Because, frankly, between that piece of paper and a person, there is nothing to link the two except faith and trust.
2 comments:
Actually, the problem never occurred in Texas for myself nor my family. When we lost everything in a fire it was simply a matter of showing my social security card and using one other piece of identification, in my case a bank statement and utility bill from the city, to get a copy of my drivers license. Once I had that, I requested notarized copies of all our birth registrations, my marriage and my divorce records, and finally copies of my children's social security cards.

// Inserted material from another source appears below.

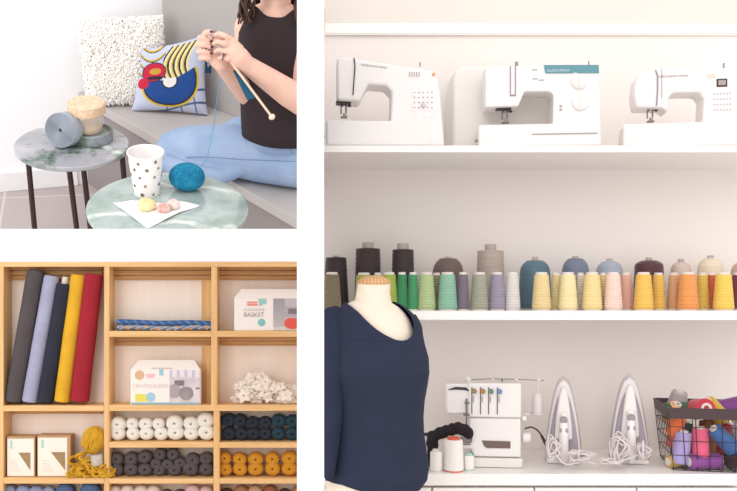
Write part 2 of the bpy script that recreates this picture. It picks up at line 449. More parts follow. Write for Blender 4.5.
m3 = machine('', [(636,75),(641,67.5),(658,66),(735,68),(742,72),(746,90),(749,143),(749,149),(623,149),(623,139),(625,121),(700,121.5),(701,97),(697,91),(672,90.5),(668,95),(667,110),(661,104.8),(658,105),(636,104),(634,90)], 'white sewing machine with a small grey screen above its buttons', -10, .03)
mb = MB(); mb.box((X(623,YF),YF-.010,ZT+.001), (X(748,YF),YF+.01,Z(121,YF))); m3.part('bed', mb, PLAST, bevel=.010, seg=3)
mb = MB(); mb.tube([W(655,67,YF-.002),W(657,73,YF-.003),W(657,88,YF-.003),W(656,103,YF-.003)], .0022, 6); mb.tube([W(661,66,YF-.002),W(661,96,YF-.002)], .001, 6); m3.part('thread_slot', mb, S1)
sc = plate(m3,'screen',713,78.5,723,86.5,DARKP,-.003,.005,bevel=.001)
mb = MB(); mb.box((X(714.5,YF),YF-.0045,Z(85,YF)), (X(721.5,YF),YF-.003,Z(80,YF))); m3.part('display', mb, mat('lcd_grey',(165,150,140),.3), parent=sc)
mb = MB()
for r in range(4):
    for c in range(6):
        a = 710+c*3; b = 92.5+r*5.4; mb.box((X(a,YF),YF-.002,Z(b+1.7,YF)), (X(a+1.5,YF),YF,Z(b,YF)))
m3.part('buttons', mb, mat('button_grey',(196,186,190),.5))['kind'] = 'stuff'
plate(m3,'sticker',704.5,73.5,711,77.5,mat('peach_sticker',(240,205,178),.6))
m3.text('HUSQVARNA VIKING', (X(672,YF),YF-.001,Z(74,YF)), .0105, INK)
needle_unit(m3, 648.5, 104, 121)
mb = MB(); mb.cyl(W(717.6,68,YF+.04), W(717.6,63,YF+.04), .0035); m3.part('spool_pin', mb, GREYP)
mb = MB(); mb.box((X(625,YF),YF-.016,ZT+.0005), (X(638,YF),YF-.02,ZT+.006)); m3.part('foot', mb, GREYP)

# ---- cones of thread
def cone_profile(rb, rt, h, wob=.0008, n=26):
    p = [(0,0),(rb*.93,0),(rb,.004)]
    for i in range(n): 
        t = i/(n-1); p.append((rb+(rt-rb)*t+(wob if i%2 else -wob), .006+(h-.012)*t))
    p += [(rt*.93,h-.002),(0,h)]
    return p
TUBE = mat('spool_tube', (222,212,206), .5); TUBEG = mat('grey_card_tube', (176,166,158), .7)
def thread_cone(px, w, ytop, Yc, rgb, label, group, zb, taper=.78, top=TUBE, topr=.012, topx=.006, big=False, dome=0):
    h = Z(ytop,Yc)-zb
    rb = w/2*Yc/F; rt = rb*taper
    loc = (X(px,Yc),Yc,zb)
    t = Thing('thread_cone', label, 'thread cone', loc, group)
    g_ = sum(rgb)/3; rgb = tuple(int(v*.86+g_*.14) for v in rgb)
    nm = 'thread_%d_%d_%d' % rgb
    m = mat(nm, rgb, .62, var=.16, vscale=5, stretch=(1,1,26), ramp=(.3,.7), sheen=.2)
    mb = MB(); M = Matrix.Translation(Vector(loc)+Vector((0,0,.004)))
    hh = h-.008
    if dome:
        p = [(0,0),(rb*.92,0),(rb*.97,.01)]
        for i in range(26):
            s_ = i/25; r = rb*(1-(.10)*s_) if s_ < 1-dome else rb*(1-.10*s_)*sqrt(max(0,1-((s_-(1-dome))/dome)**2.6*.72))
            p.append((r+(.0007 if i%2 else -.0007), .012+(hh-.014)*s_))
        p.append((0,hh)); mb.lathe(p, M, 32)
    else: mb.lathe(cone_profile(rb,rt,hh), M, 32)
    t.part('yarn', mb, m)
    mb = MB(); mb.lathe([(0,0),(rb*.9,0),(rb*.9,.006),(rb*.3,.006),(rb*.3,h*.5),(topr,h*.6),(topr,h+topx-.002),(topr*.9,h+topx),(topr*.6,h+topx),(topr*.6,h+topx-.008),(0,h+topx-.008)], Matrix.Translation(Vector(loc)), 24)
    t.part('tube', mb, top)
    return t
YB, YR = 3.46, 3.27
gb = 'large yarn cones standing at the back of the middle shelf'; gf = 'small thread cones along the front of the middle shelf'
back = [(336,26,256,(54,40,42),.8,0,'near-black yarn cone behind the dress form shoulder, behind the olive brown thread',0),
 (368,27,247,(60,44,44),.9,.018,'dark brown yarn cone with exposed tube directly above the neck cap of the dress form',0),
 (403,24,248,(62,46,48),.88,.018,'dark brown yarn cone with exposed tube behind the bright green threads',0),
 (448,33,257,(116,94,90),.85,0,'taupe brown domed yarn cone without tube behind the mint green thread',.35),
 (490.5,28,249,(186,166,154),.92,.018,'tall beige melange yarn cone with exposed tube',0),
 (535,32,259,(84,116,136),.9,.008,'teal blue domed yarn cone, widest on the shelf',.3),
 (575.5,28,257,(116,126,150),.9,.004,'slate blue domed yarn cone behind the pale yellow threads',.3),
 (609.5,28,260,(164,172,188),.9,.006,'light grey-blue domed yarn cone behind the pale pink thread',.3),
 (649,30,259,(90,46,54),.93,.006,'burgundy yarn cone behind the amber threads',.15),
 (681,21,261,(214,190,176),.85,.008,'pale beige-pink yarn cone behind the orange thread',.2),
 (710.5,26,257,(234,216,190),.9,.006,'cream yarn cone behind the red-orange thread',.25),
 (743,24,261,(206,176,160),.9,.006,'dusty pink yarn cone behind the burgundy thread at the shelf end',.25)]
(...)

Next up! My eldest daughter moved to California a short time there after. She lost everything due to a bad relationship. She didn't bother to try and restore any of it for well over 4 years, so was driving without a license from anywhere and paying her various roommates the portion of her rent and utilities. All she had was a student id. When that was no longer accepted she had to get a drivers license, but that was a no-go until she could show up with her birth registration and her social security card. Social security refused to help her without her birth registration. The county of Riverside, in California where she was born, refused to issue her a birth registration until she returned with a social security card and a drivers license. The result is that even though California and the USA didn't mind accepting her annual taxes she went without any form of ID for over a decade. How did she do it? She hired an attorney.
Amazing, Sauve.
50 states and 16,000 different authorities that an issue birth certificates and they can have very different requirements.
I have had to order birth certificates many times for the French authorities because they require a copy that is no older than 6 months (I kid you not.) So the old notarized copies I have never work and I have to keep reordering them. But there is an on-line service for that for King County and I just put in my info and credit card number and they send them to me via express mail in France.
God help me if they ever decide they want me to show up in person.